Eli: If you were a shoe, what brand would you be?

Andy: Random! Jeffery-West. Definitely.

Mandy: Have you ever had the feeling that you've lived before in another place or another time?

Andy: This is the part where I come over all David Icke, isn’t it? I don’t know that it’s as simple as having lived in another place and time, but I certainly believe in something along those lines. I think that children are far better placed to know these things than adults; we lose the connection to other elements we had as children as we get older. Certainly there were things I just knew as a child that I ignored as I grew up and yet they’ve come to pass in adulthood. There’s a part in BYKH where Kyle discusses physicality with Joe and he’s fascinated by the fact that the human body contains electrons and that electrons can’t die – I know scientists will have all manner of explanations for this and why it means nothing within the context of spirituality, but I also think there’s a whole load of stuff we’ve yet to discover. In that sense, I’m with Kyle.

Jeff: As I am only 1/3 through it, no spoilers please, but are you planning a sequel or spin off?

Lindsay: What next for Andrew James, Author?

Andy: Hopefully some reading events promoting BYKH – several bookshops have expressed an interest in doing something. In terms of writing, I’m trying to finish a semi-sequel. It’s looking like a short novella rather than a full-blown novel and it’ll lay to rest one issue from BYKH. It’s going to be called Almost Over Now.
    After that, I’ve got a few ideas I’m playing with; I’m actually thinking about writing a children’s book, sort of in the David Almond (who I love) mold, and I’m beginning to get a rough plot in mind.

Eli: What’s your favourite risotto?

Andy: I’m guessing this is a reference to my Twitter profile! (@4ndrewjames). For a starter, Italian mushroom. For a main course, spicy butternut squash risotto – great with a nice piece of beef on the side!

Jeff: The brutal last interview question: what would you do differently, looking back at the whole thing?

Andy: I don’t know that I’d do anything particularly differently. In terms of the story and the writing, I probably wrote 250,000 words to get to the final 80,000 and I think that’s just a natural part of the process, especially for a first novel. Perhaps I’d have self-published earlier if I’d known how things were going to work out.

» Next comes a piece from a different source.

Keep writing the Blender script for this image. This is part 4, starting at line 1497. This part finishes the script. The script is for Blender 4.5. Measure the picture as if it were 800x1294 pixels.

But hindsight’s a wonderful thing!

Big thanks to Andy and co for livening up my blog. I happen to know that each of his interrogators are also talented writers in their own right. I wish them all the success they deserve. Let's look forward to more posts in the future, this time with one of you on the receiving end.


John T said...

Thank you, Debi and thank you, Andy. And yes, you did answer my question, in several of the answers here. Interesting that we share some influences - and the uses of repetition - with quite different results!

MandyB said...

Thanks, Debi :-) And thanks, Andy for sharing your thoughts. It's always great to get an inkling about what's going on in an author's mind - even better when it's an author of one of your favourite books :-) Here's to your future and well-deserved success :-)

LinsP said...

Really enjoyed part 3, thanks for spending the time on this both. I gave bykh as a Christmas present this year - both recipients really enjoyed it, though one said she was going to read it again - one of those novels you get a different experience when you read it the second time, I.e. when you know what you know...
Great stuff, look forward to more good news on this one!

Debi said...

I bought 3 copies of BYKH to give as pressies (as well as my own copies - both real book and e-versions). Buy books as gifts, folks. Share the lerve.